As if Donald Trump doesn’t have better things to do, he’s become an expert on presidential etiquette. He’s has taken to Twitter to announce that President Obama is being “unpresidential” when he disembarks from Air Force One.

First, he should have run his little criticisms of the president past Spell Check before he issued them. He wrote “hoping,” when he meant hopping. He wrote “bobing,” when he meant bobbing. Trump, more than anybody, should know that the president doesn’t really take silly tirades seriously.

Trump had been one of the country’s leading “birthers” back in 2011. He even claimed he sent “investigators” to Hawaii to find out if Obama was really born in the U.S.

In April of 2011, when the president released his official birth certificate, Trump responded — badly. He took credit for it.

“I’m proud of myself, because I’ve accomplished something no one else was able to do,” Trump told reporters.

Trump didn’t realize he was being set up. Three days later, he appeared at the White House Correspondents’ Dinner. Obama came prepared with some well-planned zingers directed at Trump.

“No one is prouder to put this birth certificate matter to rest than ‘The Donald.’ And that’s because he can finally get back to the issues that matter, like, did we fake the moon landing?” Obama joked.

All cameras were focused on Trump. You could hear the attendees laugh, while he had the look on his face of a man whose Ex-Lax was doing its job — at the wrong time.

Trump isn’t alone in taking ill-conceived potshots at Obama. John McCain’s biggest mistake, Sarah Palin, tried to make a big deal out of the fact that Obama enlisted the help of a Marine to hold an umbrella for him during a rainy news conference.

“Mr. President, when it rains it pours, but most Americans hold their own umbrellas,” she said.

It didn’t take long for right-wingers to take Palin’s lead and run with it. Some even called the president’s use of a Marine to hold an umbrella for him “an abuse of power.” Too bad that there were pictures of George H.W. Bush and Ronald Reagan online, standing at podiums as military personnel held umbrellas for them. There’re also a couple of pictures of Palin being escorted by umbrella-holding aides.

There always seem to be some (supposed) dastardly deeds engaged in by Obama that resonate with gleeful conservatives, until somebody discovers he’s no different than any of his processors.

He’s supposedly gone on vacation more than other presidents. Not true. He’s taken a third of the vacation days as George W. Bush and half as many as Ronald Reagan at the same time in their presidencies.

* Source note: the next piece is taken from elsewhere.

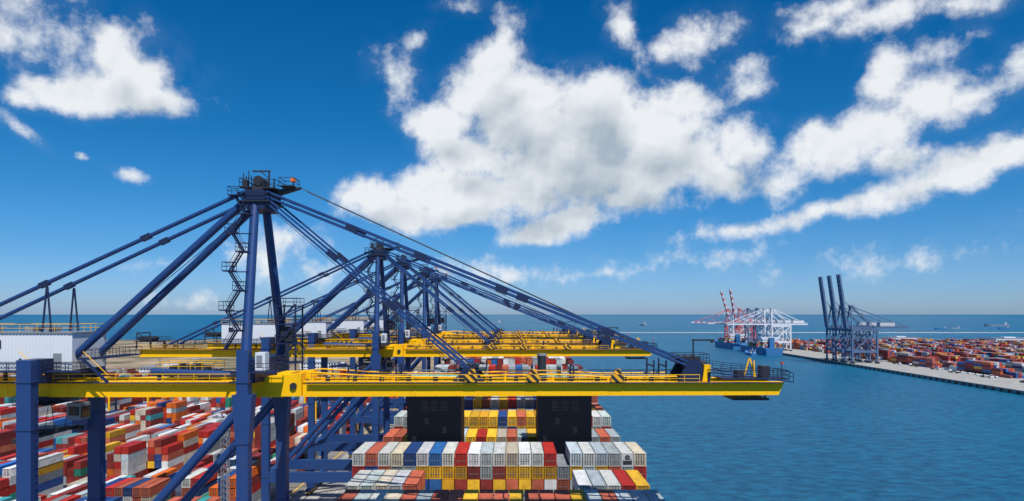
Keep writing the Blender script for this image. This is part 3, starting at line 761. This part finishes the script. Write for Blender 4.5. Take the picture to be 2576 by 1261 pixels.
def truck(cabm):
    E=empty('container_truck',(0,0,0));p=[]
    p.append(MB().box(-1.2,1.2,-6.3,6.3,1.15,1.45,DARK).obj('trailer',E))
    p.append(MB().hexa([(-1.2,6.6,.6),(1.2,6.6,.6),(1.2,8.8,.6),(-1.2,8.8,.6)],[(-1.2,6.6,3.1),(1.2,6.6,3.1),(1.2,8.3,3.1),(-1.2,8.3,3.1)],cabm).box(-1.0,1.0,5.4,6.58,.8,1.2,DARK).obj('cab',E))
    p.append(MB().hexa([(-1.05,8.72,1.9),(1.05,8.72,1.9),(1.05,8.75,1.9),(-1.05,8.75,1.9)],[(-1.05,8.42,2.9),(1.05,8.42,2.9),(1.05,8.46,2.9),(-1.05,8.46,2.9)],GLASS).box(-1.22,-1.2,7,8,1.9,2.8,GLASS).box(1.2,1.22,7,8,1.9,2.8,GLASS).obj('window',E))
    for y in(-5,-3.8,6.0,7.9):
        for x in(-1,1): p.append(MB().tube((x-.2,y,.55),(x+.2,y,.55),.55,RUB,14).obj('wheel',E))
    return E,p
T0,tp=truck(WHT);tag(T0,'white terminal tractor with empty flat trailer','truck','terminal trucks');T0.location=(-51.5,262,0)
for x,y,r in((-56.5,300,0),(-46.5,335,math.pi),(-61.5,275,0),(-56.5,380,0),(-51.5,420,0),(-77,320,math.pi)): copy_thing(T0,tp,(x,y,0),r)
for k in range(9):
    d=600+k*47+random.uniform(-10,10);copy_thing(T0,tp,(ed(d)+48+random.choice([0,5]),d,0),random.choice([0,math.pi]))
def car(cm):
    E=empty('parked_car',(0,0,0));p=[]
    prof=[(-2.2,.35),(2.2,.35),(2.25,.8),(1.3,.95),(.6,1.45),(-1.2,1.5),(-1.9,1.0),(-2.25,.95)]
    n=len(prof);vs=[(-.88,y,z) for y,z in prof]+[(.88,y,z) for y,z in prof]
    p.append(MB().add(vs,[tuple(range(n)),tuple(range(n,2*n))[::-1]]+[(i,n+i,n+(i+1)%n,(i+1)%n) for i in range(n)],cm).obj('body',E))
    p.append(MB().box(-.9,-.885,-1.1,.6,1.0,1.35,GLASS).box(.885,.9,-1.1,.6,1.0,1.35,GLASS).obj('window',E))
    for y in(-1.4,1.4):
        for x in(-.8,.8): p.append(MB().tube((x-.1,y,.33),(x+.1,y,.33),.33,RUB,12).obj('wheel',E))
    return E,p
C0,cp=car(WHT);tag(C0,'white car parked on the pier beside containers','car','cars parked on the pier')
C0.location=(ed(650)+55,650,0)
for k in range(10): copy_thing(C0,cp,(ed(655+k*6)+55,655+k*6,0),math.pi/2*(k%2))
hc=MB().box(-5.5,5.5,-6,6,0,.7,RUST)
for k in range(5): hc.box(-5.3,5.3,-5.6+k*2.4,-5.3+k*2.4,.7,.95,RUST)
for k,(x,y,z) in enumerate(((-44.5,285,.03),(-44.5,285,1.0),(-44.8,300,.03),(-44.6,315,.03))):
    if k==0: h0=hc.obj('hatch_cover');h=h0
    else: h=h0.copy();COL.objects.link(h)
    h.location=(x,y,z);tag(h,'brown steel ship hatch cover laid on the quay','hatch cover','hatch covers on the quay')
def building(x,y,w,d_,hh,mat,label,fl=2):
    E=empty('terminal_building',(x,y,0));tag(E,label,'building')
    MB().box(-w/2,w/2,-d_/2,d_/2,0,hh,mat).obj('wall',E)
    MB().box(-w/2-.5,w/2+.5,-d_/2-.5,d_/2+.5,hh,hh+.6,GREY).box(-w*.2,w*.1,-d_*.2,d_*.2,hh+.6,hh+2.6,mat).obj('roof',E)
    for k in range(fl):
        z=1+k*hh/fl
        m=MB()
        for q in range(int(w/3)): m.box(-w/2+1+q*3,-w/2+2.8+q*3,-d_/2-.06,-d_/2-.01,z+.4,z+1.8,GLASS)
        m.obj('window',E)
building(900,1250,70,30,16,FWHITE,'long white terminal office building on the pier',3)
building(1010,1320,110,40,14,FWHITE,'low white warehouse at the back of the pier')
building(760,1350,60,30,14,FWHITE,'pale warehouse behind the far container stacks')
building(-330,680,60,24,8,FWHITE,'white shed on sandy ground behind the yard')
building(-210,760,40,20,7,FWHITE,'small white shed on scrubby ground')
# ---------------------------------------------------------------- clouds (far-away cloud layer)
blobs=[(290,140,60,75,0,1),(335,205,100,80,-15,1.1),(400,250,80,45,20,1),(250,240,130,55,0,1),(130,240,110,38,5,.9),(45,252,60,25,0,.7),
(100,60,280,80,10,.30),(45,330,70,16,35,.40),(325,432,40,12,5,.36),(205,393,18,7,10,.32),
(1265,105,25,50,15,.6),(1250,180,75,75,0,1),(1190,225,110,60,-25,1),(1110,300,95,65,0,1.1),(1300,280,130,120,0,1.2),(1180,380,120,60,0,1),(1500,280,130,105,0,1.2),(1440,400,220,120,0,1.3),(1650,340,140,90,0,1.15),(1710,270,80,50,0,.8),(1610,430,180,70,0,1.1),(1865,365,75,75,0,.95),(1830,455,75,60,0,.8),(1110,480,150,60,0,1.05),(930,490,90,48,0,.95),(1150,540,140,42,0,.9),(1000,535,150,42,10,.85),(1410,560,140,42,-12,.85),(1340,592,70,25,0,.7),(1300,490,190,65,0,.9),(1560,500,170,40,0,.6),(1750,400,130,80,0,.8),(1400,330,180,80,0,1),
(1000,200,50,70,-30,.36),(1045,85,45,18,-25,.32),(1570,60,40,65,-25,.46),(1600,130,22,60,-10,.40),(1740,90,110,42,-12,.50),(1690,130,70,30,10,.40),(1860,170,70,30,-20,.38),(1880,225,50,28,0,.46),(1290,35,40,25,0,.26),(1170,12,50,14,0,.3),
(2040,65,110,35,-15,.52),(2230,45,170,45,-5,.64),(2400,20,130,30,0,.5),(2120,15,120,30,0,.45),
(2240,190,65,65,0,.72),(2330,235,105,65,0,.78),(2190,330,165,65,-20,.85),(2070,385,105,70,0,1),(2230,400,100,40,0,.6),(2440,250,110,45,-20,.46),(2450,90,40,18,0,.4),(2565,150,45,40,0,.42),(2360,130,60,40,0,.34),
(2540,370,130,45,-15,1),(2430,420,170,50,-15,.95),(2260,475,180,36,-14,.75),(2060,535,190,26,-12,.6),(1850,575,140,22,-5,.55),(1950,450,90,50,0,.5),
(670,640,75,70,0,.34),(480,755,110,20,0,.3),(1260,680,170,30,0,.32),(790,690,60,28,0,.32),(400,660,60,16,0,.28),(1500,690,100,14,-8,.26),(740,590,90,24,0,.26),(1700,650,160,20,-4,.14),(2300,640,200,22,-6,.10)]
def pxdir(cx,cy):
    u=(cx-1288)/F;v=(790-cy)/F;a=math.atan(u);e=math.atan(v/math.sqrt(1+u*u));return a,e
naz,nel=520,150
AZ=np.linspace(math.radians(-80),math.radians(80),naz);EL=np.linspace(math.radians(.3),math.radians(38),nel)
ga,ge=np.meshgrid(AZ,EL)
dirs=np.stack([np.sin(ga)*np.cos(ge),np.cos(ga)*np.cos(ge),np.sin(ge)],-1).reshape(-1,3)
wx=np.empty(len(dirs));wy=np.empty(len(dirs));w3=np.empty(len(dirs));w4=np.empty(len(dirs))
for i,dv in enumerate(dirs):
    v=Vector(dv)*9
    wx[i]=mnoise.fractal(v,1.0,2.0,3);wy[i]=mnoise.fractal(v+Vector((31,7,3)),1.0,2.0,3);w3[i]=mnoise.fractal(v*1.3+Vector((3,17,33)),1.0,2.0,4)
def Ffield(a,e):
    acc=np.zeros_like(a)
    for(cx,cy,rx,ry,ro,wt) in blobs:
        A,E_=pxdir(cx,cy);r=math.radians(-ro);sx=1.17*rx/F*math.cos(A)**2;sy=1.17*ry/F*math.cos(A)
        dx=a-A;dy=e-E_
        px=(dx*math.cos(r)+dy*math.sin(r))/sx;py=(-dx*math.sin(r)+dy*math.cos(r))/sy
        acc+=np.exp(np.clip(wt*(1-np.sqrt(px*px+py*py)),-3,2)/.05)
    return np.log(acc+1e-9)*.05
aa=ga.ravel()+wx*.012;ee=ge.ravel()+wy*.011
F1=np.clip(Ffield(aa,ee),-.6,1.6)
F2=np.clip(Ffield(aa-.015,ee+.045),-.6,1.6)
sh=np.clip((F2+.5*w3-.22)/.95,0,1)*.95
RD=56000
verts=(dirs*RD).tolist()
idx=np.arange(naz*nel).reshape(nel,naz)
faces=np.stack([idx[:-1,:-1],idx[:-1,1:],idx[1:,1:],idx[1:,:-1]],-1).reshape(-1,4).tolist()
me=bpy.data.meshes.new('clouds');me.from_pydata(verts,[],faces)
for nm,arr_ in(('cloud',F1),('shade',sh)):
    at=me.attributes.new(nm,'FLOAT','POINT');at.data.foreach_set('value',arr_.astype(np.float32))
cm=bpy.data.materials.new('clouds');cm.use_nodes=True;nt=cm.node_tree;N=nt.nodes;L=nt.links
for q in list(N):N.remove(q)
def mth(op,a,b=None,c=None,clamp=False):
    m=N.new('ShaderNodeMath');m.operation=op;m.use_clamp=clamp
    for i,v in enumerate((a,b,c)):
        if v is None: continue
        if isinstance(v,(int,float)): m.inputs[i].default_value=v
        else: L.new(v,m.inputs[i])
    return m.outputs[0]
def sstep(v,a,b,t=1.0):
    m=N.new('ShaderNodeMapRange');m.interpolation_type='SMOOTHSTEP';m.inputs['From Min'].default_value=a;m.inputs['From Max'].default_value=b;m.inputs['To Max'].default_value=t;L.new(v,m.inputs['Value']);return m.outputs[0]
geo=N.new('ShaderNodeNewGeometry')
ps=N.new('ShaderNodeVectorMath');ps.operation='SCALE';ps.inputs['Scale'].default_value=1/RD;L.new(geo.outputs['Position'],ps.inputs[0])
def nz(off,scale,det,rough,dist=.25):
    a=N.new('ShaderNodeVectorMath');a.operation='ADD';a.inputs[1].default_value=off;L.new(ps.outputs[0],a.inputs[0])
    n=N.new('ShaderNodeTexNoise');n.inputs['Scale'].default_value=scale;n.inputs['Detail'].default_value=det;n.inputs['Roughness'].default_value=rough;n.inputs['Distortion'].default_value=dist;L.new(a.outputs[0],n.inputs['Vector']);return n.outputs['Fac']
A1=N.new('ShaderNodeAttribute');A1.attribute_name='cloud';A2=N.new('ShaderNodeAttribute');A2.attribute_name='shade'
n1=nz((0,0,0),22,12,.62,.0);n2=nz((-.005,-.002,.008),22,5,.55,.0)
dens=mth('ADD',A1.outputs['Fac'],mth('MULTIPLY',mth('SUBTRACT',n1,.475),1.45))
al=mth('MULTIPLY',sstep(dens,-.02,.58),.97)
veil=mth('MULTIPLY',sstep(A1.outputs['Fac'],-.3,.5,.2),sstep(n2,.35,.75))
al=mth('MAXIMUM',al,veil)
rel=mth('MULTIPLY',mth('SUBTRACT',n2,n1),.9)
shd=mth('ADD',A2.outputs['Fac'],rel,clamp=True)
cc=N.new('ShaderNodeMix');cc.data_type='RGBA';cc.inputs['A'].default_value=(.86,.89,.92,1);cc.inputs['B'].default_value=(.40,.48,.56,1);L.new(shd,cc.inputs['Factor'])
em=N.new('ShaderNodeEmission');L.new(cc.outputs['Result'],em.inputs['Color'])
tr=N.new('ShaderNodeBsdfTransparent');mxs=N.new('ShaderNodeMixShader');L.new(al,mxs.inputs[0]);L.new(tr.outputs[0],mxs.inputs[1]);L.new(em.outputs[0],mxs.inputs[2])
ou=N.new('ShaderNodeOutputMaterial');L.new(mxs.outputs[0],ou.inputs['Surface'])
cm.cycles.emission_sampling='NONE'
me.materials.append(cm)
for p in me.polygons: p.use_smooth=True
cl=bpy.data.objects.new('sky_clouds',me);COL.objects.link(cl);tag(cl,kind='structure')
# ---------------------------------------------------------------- world
w=bpy.data.worlds.new("World");sc.world=w;w.use_nodes=True
nt=w.node_tree;N=nt.nodes;L=nt.links
for q in list(N):N.remove(q)
out=N.new('ShaderNodeOutputWorld');bg=N.new('ShaderNodeBackground');bg.inputs['Strength'].default_value=0.15
L.new(bg.outputs[0],out.inputs[0])
sd=Vector((0.16,-0.48,0.82)).normalized()
elv=math.asin(sd.z);rot=math.atan2(sd.x,sd.y)
sky=N.new('ShaderNodeTexSky');sky.sky_type='NISHITA';sky.sun_disc=False;sky.sun_elevation=elv;sky.sun_rotation=rot%(2*math.pi)
sky.air_density=1.0;sky.dust_density=0.6;sky.ozone_density=3.0
tc=N.new('ShaderNodeTexCoord')
sp=N.new('ShaderNodeSeparateXYZ');L.new(tc.outputs['Generated'],sp.inputs[0])
rp_=N.new('ShaderNodeValToRGB');e=rp_.color_ramp.elements
e[0].position=0;e[0].color=(.44,.62,1.0,1);e[1].position=1;e[1].color=(.25,.45,.7,1)
for p_,c_ in((.03,(.33,.54,.92,1)),(.08,(.20,.45,.76,1)),(.16,(.10,.41,.68,1)),(.26,(.04,.37,.63,1)),(.42,(.008,.35,.62,1)),(.6,(.12,.38,.66,1))):
    q=e.new(p_);q.color=c_
L.new(sp.outputs[2],rp_.inputs[0])
tint=N.new('ShaderNodeMix');tint.data_type='RGBA';tint.blend_type='MULTIPLY';tint.inputs['Factor'].default_value=1
L.new(sky.outputs[0],tint.inputs['A']);L.new(rp_.outputs[0],tint.inputs['B'])
L.new(tint.outputs['Result'],bg.inputs['Color'])
w.cycles.sampling_method='MANUAL';w.cycles.sample_map_resolution=512
# sun
sl=bpy.data.lights.new('sun','SUN');sl.energy=5.0;sl.angle=math.radians(.5);sl.color=(1,.95,.88)
so=bpy.data.objects.new('sun',sl);COL.objects.link(so);so.rotation_euler=sd.to_track_quat('Z','Y').to_euler()
# camera
cam=bpy.data.cameras.new('camera');co=bpy.data.objects.new('camera',cam);COL.objects.link(co)
co.location=(0,0,60);co.rotation_euler=(math.pi/2,0,0);cam.sensor_width=36;cam.lens=F/2576*36;cam.shift_y=159.5/2576
cam.clip_start=.5;cam.clip_end=120000;sc.camera=co
sc.view_settings.view_transform='Standard';sc.view_settings.look='None';sc.view_settings.exposure=0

He’s supposedly running an imperial presidency because of his use of executive orders. Not true, either. According to the Brookings Institution, “At his current rate of 0.09 executive orders per day in office, Obama is issuing orders at the slowest rate since Grover Cleveland.”

In January of 2009, the day after Obama took office, he’d hardly had time to unpack, when he was photographed without a suit coat while he worked in the Oval Office. He was already being accused of being “unpresidential.”

“I think it’s appropriate to have an expectation that there will be a dress code that respects the office of the president,” said Andy Card, the former White House Chief of Staff during George W. Bush’s first term.

Card probably should have hidden those online pictures of his former boss, working away in the Oval Office without a suit coat — and just two days after his inauguration. In fact, there are pictures of Ronald Reagan, Bill Clinton, Gerald Ford, John F. Kennedy and Jimmy Carter working in the Oval Office without them, too.

The only thing that makes Obama different from other presidents?

He doesn’t need a suntan. Maybe that’s the real problem.